▶ [Provided data]:
....................

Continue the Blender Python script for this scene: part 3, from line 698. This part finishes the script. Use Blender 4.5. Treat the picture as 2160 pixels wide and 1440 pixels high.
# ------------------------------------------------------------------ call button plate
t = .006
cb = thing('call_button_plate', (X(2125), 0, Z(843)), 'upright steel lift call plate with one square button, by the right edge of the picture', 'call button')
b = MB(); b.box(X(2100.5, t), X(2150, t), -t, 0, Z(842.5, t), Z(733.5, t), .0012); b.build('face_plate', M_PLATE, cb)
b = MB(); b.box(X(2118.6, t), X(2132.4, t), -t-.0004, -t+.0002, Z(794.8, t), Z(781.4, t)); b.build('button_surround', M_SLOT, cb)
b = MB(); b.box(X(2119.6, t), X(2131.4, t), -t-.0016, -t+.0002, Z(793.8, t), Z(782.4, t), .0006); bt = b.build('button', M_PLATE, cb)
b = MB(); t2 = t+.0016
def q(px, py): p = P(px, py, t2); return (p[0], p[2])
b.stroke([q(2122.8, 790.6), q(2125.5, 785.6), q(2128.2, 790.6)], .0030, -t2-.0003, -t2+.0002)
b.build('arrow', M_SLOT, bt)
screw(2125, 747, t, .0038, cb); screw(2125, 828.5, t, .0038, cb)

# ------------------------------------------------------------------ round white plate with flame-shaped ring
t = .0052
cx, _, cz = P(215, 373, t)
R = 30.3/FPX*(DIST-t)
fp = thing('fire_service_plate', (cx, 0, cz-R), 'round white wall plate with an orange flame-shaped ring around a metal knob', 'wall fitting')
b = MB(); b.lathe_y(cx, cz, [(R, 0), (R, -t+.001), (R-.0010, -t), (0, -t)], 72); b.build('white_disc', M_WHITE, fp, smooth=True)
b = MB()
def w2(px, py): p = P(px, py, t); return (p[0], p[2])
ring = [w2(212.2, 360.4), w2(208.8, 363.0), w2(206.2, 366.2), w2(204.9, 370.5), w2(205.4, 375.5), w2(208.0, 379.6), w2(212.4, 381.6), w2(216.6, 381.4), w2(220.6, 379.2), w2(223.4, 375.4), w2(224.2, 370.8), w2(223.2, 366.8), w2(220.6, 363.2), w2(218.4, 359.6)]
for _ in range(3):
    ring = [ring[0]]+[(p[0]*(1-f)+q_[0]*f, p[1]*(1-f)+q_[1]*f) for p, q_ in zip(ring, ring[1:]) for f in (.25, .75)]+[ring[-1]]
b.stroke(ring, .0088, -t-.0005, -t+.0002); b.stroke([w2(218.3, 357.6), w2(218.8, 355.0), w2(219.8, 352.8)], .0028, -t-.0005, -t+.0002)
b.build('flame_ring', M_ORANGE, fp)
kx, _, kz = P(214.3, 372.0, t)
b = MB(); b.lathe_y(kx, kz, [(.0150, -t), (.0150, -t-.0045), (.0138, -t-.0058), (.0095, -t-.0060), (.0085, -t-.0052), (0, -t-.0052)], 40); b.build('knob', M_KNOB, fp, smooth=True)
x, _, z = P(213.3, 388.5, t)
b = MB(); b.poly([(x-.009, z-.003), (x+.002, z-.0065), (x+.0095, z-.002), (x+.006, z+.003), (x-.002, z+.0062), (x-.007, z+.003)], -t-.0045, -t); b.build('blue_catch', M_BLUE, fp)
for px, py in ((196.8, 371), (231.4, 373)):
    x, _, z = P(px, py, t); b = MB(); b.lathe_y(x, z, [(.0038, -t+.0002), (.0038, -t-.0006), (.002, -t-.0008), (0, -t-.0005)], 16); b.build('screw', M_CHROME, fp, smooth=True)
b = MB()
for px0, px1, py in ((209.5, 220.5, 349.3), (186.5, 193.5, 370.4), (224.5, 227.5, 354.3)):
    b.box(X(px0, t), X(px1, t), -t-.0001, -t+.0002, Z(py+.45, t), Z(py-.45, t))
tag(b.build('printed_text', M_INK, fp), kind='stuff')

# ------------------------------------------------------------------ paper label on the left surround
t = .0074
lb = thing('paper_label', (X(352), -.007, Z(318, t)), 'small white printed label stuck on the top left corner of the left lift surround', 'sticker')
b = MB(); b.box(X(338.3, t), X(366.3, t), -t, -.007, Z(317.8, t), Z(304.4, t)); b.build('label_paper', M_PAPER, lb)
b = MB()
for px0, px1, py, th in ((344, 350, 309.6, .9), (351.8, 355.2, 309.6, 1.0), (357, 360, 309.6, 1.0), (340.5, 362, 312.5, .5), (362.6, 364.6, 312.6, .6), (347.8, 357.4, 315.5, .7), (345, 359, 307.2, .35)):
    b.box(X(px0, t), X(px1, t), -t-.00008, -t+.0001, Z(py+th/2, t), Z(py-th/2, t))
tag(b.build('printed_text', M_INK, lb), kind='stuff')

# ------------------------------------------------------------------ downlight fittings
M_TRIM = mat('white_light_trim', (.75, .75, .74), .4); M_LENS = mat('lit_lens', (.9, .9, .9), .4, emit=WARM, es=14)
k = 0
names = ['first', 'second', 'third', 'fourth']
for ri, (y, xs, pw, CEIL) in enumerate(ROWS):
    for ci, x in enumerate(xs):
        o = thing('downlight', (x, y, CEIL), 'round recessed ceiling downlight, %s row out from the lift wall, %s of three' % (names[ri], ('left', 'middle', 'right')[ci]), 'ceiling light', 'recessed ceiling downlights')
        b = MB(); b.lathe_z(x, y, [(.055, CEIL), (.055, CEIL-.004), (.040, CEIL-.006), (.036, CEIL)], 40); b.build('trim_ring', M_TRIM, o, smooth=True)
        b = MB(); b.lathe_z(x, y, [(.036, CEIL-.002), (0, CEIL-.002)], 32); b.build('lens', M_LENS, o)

....................

▶ [Required work]:
Output the full listing without altering anything.

▶ [Task response]:
Continue the Blender Python script for this scene: part 3, from line 698. This part finishes the script. Use Blender 4.5. Treat the picture as 2160 pixels wide and 1440 pixels high.
# ------------------------------------------------------------------ call button plate
t = .006
cb = thing('call_button_plate', (X(2125), 0, Z(843)), 'upright steel lift call plate with one square button, by the right edge of the picture', 'call button')
b = MB(); b.box(X(2100.5, t), X(2150, t), -t, 0, Z(842.5, t), Z(733.5, t), .0012); b.build('face_plate', M_PLATE, cb)
b = MB(); b.box(X(2118.6, t), X(2132.4, t), -t-.0004, -t+.0002, Z(794.8, t), Z(781.4, t)); b.build('button_surround', M_SLOT, cb)
b = MB(); b.box(X(2119.6, t), X(2131.4, t), -t-.0016, -t+.0002, Z(793.8, t), Z(782.4, t), .0006); bt = b.build('button', M_PLATE, cb)
b = MB(); t2 = t+.0016
def q(px, py): p = P(px, py, t2); return (p[0], p[2])
b.stroke([q(2122.8, 790.6), q(2125.5, 785.6), q(2128.2, 790.6)], .0030, -t2-.0003, -t2+.0002)
b.build('arrow', M_SLOT, bt)
screw(2125, 747, t, .0038, cb); screw(2125, 828.5, t, .0038, cb)

# ------------------------------------------------------------------ round white plate with flame-shaped ring
t = .0052
cx, _, cz = P(215, 373, t)
R = 30.3/FPX*(DIST-t)
fp = thing('fire_service_plate', (cx, 0, cz-R), 'round white wall plate with an orange flame-shaped ring around a metal knob', 'wall fitting')
b = MB(); b.lathe_y(cx, cz, [(R, 0), (R, -t+.001), (R-.0010, -t), (0, -t)], 72); b.build('white_disc', M_WHITE, fp, smooth=True)
b = MB()
def w2(px, py): p = P(px, py, t); return (p[0], p[2])
ring = [w2(212.2, 360.4), w2(208.8, 363.0), w2(206.2, 366.2), w2(204.9, 370.5), w2(205.4, 375.5), w2(208.0, 379.6), w2(212.4, 381.6), w2(216.6, 381.4), w2(220.6, 379.2), w2(223.4, 375.4), w2(224.2, 370.8), w2(223.2, 366.8), w2(220.6, 363.2), w2(218.4, 359.6)]
for _ in range(3):
    ring = [ring[0]]+[(p[0]*(1-f)+q_[0]*f, p[1]*(1-f)+q_[1]*f) for p, q_ in zip(ring, ring[1:]) for f in (.25, .75)]+[ring[-1]]
b.stroke(ring, .0088, -t-.0005, -t+.0002); b.stroke([w2(218.3, 357.6), w2(218.8, 355.0), w2(219.8, 352.8)], .0028, -t-.0005, -t+.0002)
b.build('flame_ring', M_ORANGE, fp)
kx, _, kz = P(214.3, 372.0, t)
b = MB(); b.lathe_y(kx, kz, [(.0150, -t), (.0150, -t-.0045), (.0138, -t-.0058), (.0095, -t-.0060), (.0085, -t-.0052), (0, -t-.0052)], 40); b.build('knob', M_KNOB, fp, smooth=True)
x, _, z = P(213.3, 388.5, t)
b = MB(); b.poly([(x-.009, z-.003), (x+.002, z-.0065), (x+.0095, z-.002), (x+.006, z+.003), (x-.002, z+.0062), (x-.007, z+.003)], -t-.0045, -t); b.build('blue_catch', M_BLUE, fp)
for px, py in ((196.8, 371), (231.4, 373)):
    x, _, z = P(px, py, t); b = MB(); b.lathe_y(x, z, [(.0038, -t+.0002), (.0038, -t-.0006), (.002, -t-.0008), (0, -t-.0005)], 16); b.build('screw', M_CHROME, fp, smooth=True)
b = MB()
for px0, px1, py in ((209.5, 220.5, 349.3), (186.5, 193.5, 370.4), (224.5, 227.5, 354.3)):
    b.box(X(px0, t), X(px1, t), -t-.0001, -t+.0002, Z(py+.45, t), Z(py-.45, t))
tag(b.build('printed_text', M_INK, fp), kind='stuff')

# ------------------------------------------------------------------ paper label on the left surround
t = .0074
lb = thing('paper_label', (X(352), -.007, Z(318, t)), 'small white printed label stuck on the top left corner of the left lift surround', 'sticker')
b = MB(); b.box(X(338.3, t), X(366.3, t), -t, -.007, Z(317.8, t), Z(304.4, t)); b.build('label_paper', M_PAPER, lb)
b = MB()
for px0, px1, py, th in ((344, 350, 309.6, .9), (351.8, 355.2, 309.6, 1.0), (357, 360, 309.6, 1.0), (340.5, 362, 312.5, .5), (362.6, 364.6, 312.6, .6), (347.8, 357.4, 315.5, .7), (345, 359, 307.2, .35)):
    b.box(X(px0, t), X(px1, t), -t-.00008, -t+.0001, Z(py+th/2, t), Z(py-th/2, t))
tag(b.build('printed_text', M_INK, lb), kind='stuff')

# ------------------------------------------------------------------ downlight fittings
M_TRIM = mat('white_light_trim', (.75, .75, .74), .4); M_LENS = mat('lit_lens', (.9, .9, .9), .4, emit=WARM, es=14)
k = 0
names = ['first', 'second', 'third', 'fourth']
for ri, (y, xs, pw, CEIL) in enumerate(ROWS):
    for ci, x in enumerate(xs):
        o = thing('downlight', (x, y, CEIL), 'round recessed ceiling downlight, %s row out from the lift wall, %s of three' % (names[ri], ('left', 'middle', 'right')[ci]), 'ceiling light', 'recessed ceiling downlights')
        b = MB(); b.lathe_z(x, y, [(.055, CEIL), (.055, CEIL-.004), (.040, CEIL-.006), (.036, CEIL)], 40); b.build('trim_ring', M_TRIM, o, smooth=True)
        b = MB(); b.lathe_z(x, y, [(.036, CEIL-.002), (0, CEIL-.002)], 32); b.build('lens', M_LENS, o)